Crystal structure and anti-site boundary defect characterisation of Cu2ZnSnSe4

Abstract

The crystal structure identification of the photovoltaic material Cu₂ZnSnSe₄ (CZTSe) is challenging due to the distinguishing feature between the two polymorphs, kesterite and stannite, being the arrangement of Cu and Zn ions. Here an energy dispersive X-ray (EDX) technique, based on electron beam channeling along specific crystallographic planes in a transmission electron microscope (TEM), is used to identify the structure. Regions a few 100 nm in size can be analysed using this method, unlike neutron or anomalous X-ray scattering.
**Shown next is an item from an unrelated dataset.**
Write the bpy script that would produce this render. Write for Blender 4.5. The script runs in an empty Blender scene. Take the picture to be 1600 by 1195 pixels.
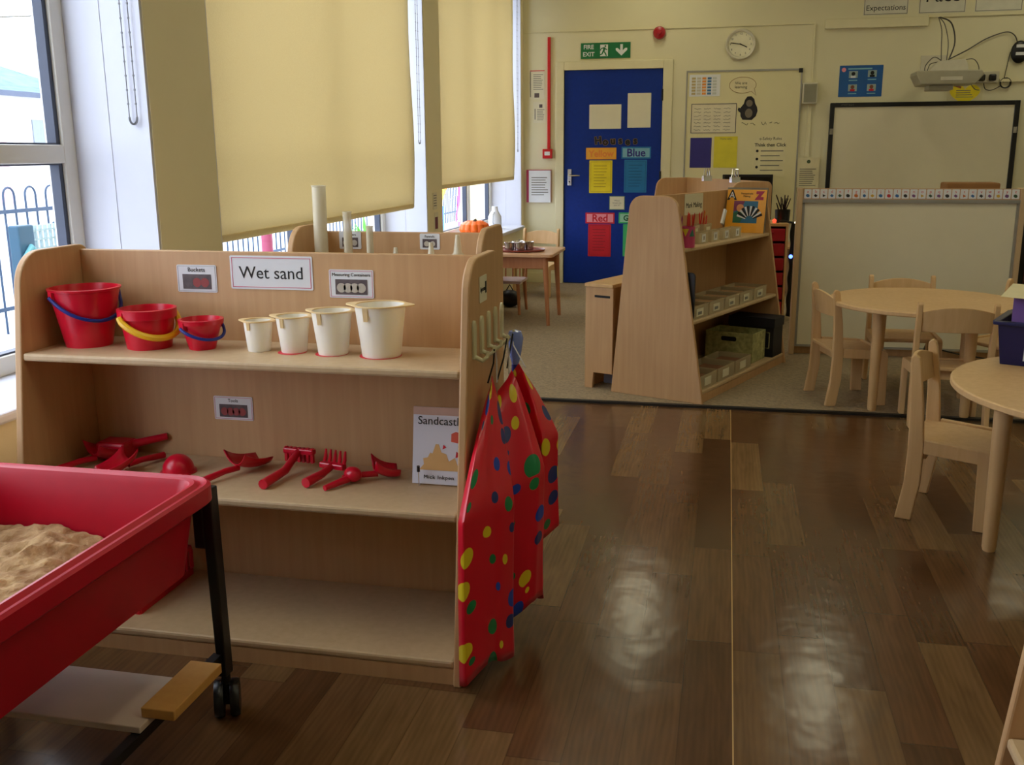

The parent crystal structure of CZTSe, annealed on either side of the order–disorder transition temperature, was correctly identified as being kesterite. The presence of 1/2[110] (001) and 1/4[201] (101) anti-site boundaries (ASBs) has also been investigated. The density of ASBs is higher above the transition temperature, due to a smaller energy penalty for disordering on the 2c and 2d Wyckoff sites. A nearest neighbour cation analysis predicted the 1/2[110] (001) ASB to have the lowest formation energy. From density functional theory (DFT) simulations the 1/2[110] (001) ASB energy is only 43 mJ m⁻² and furthermore it is not a recombination site or current blocking layer, so that photovoltaic device performance is not significantly degraded.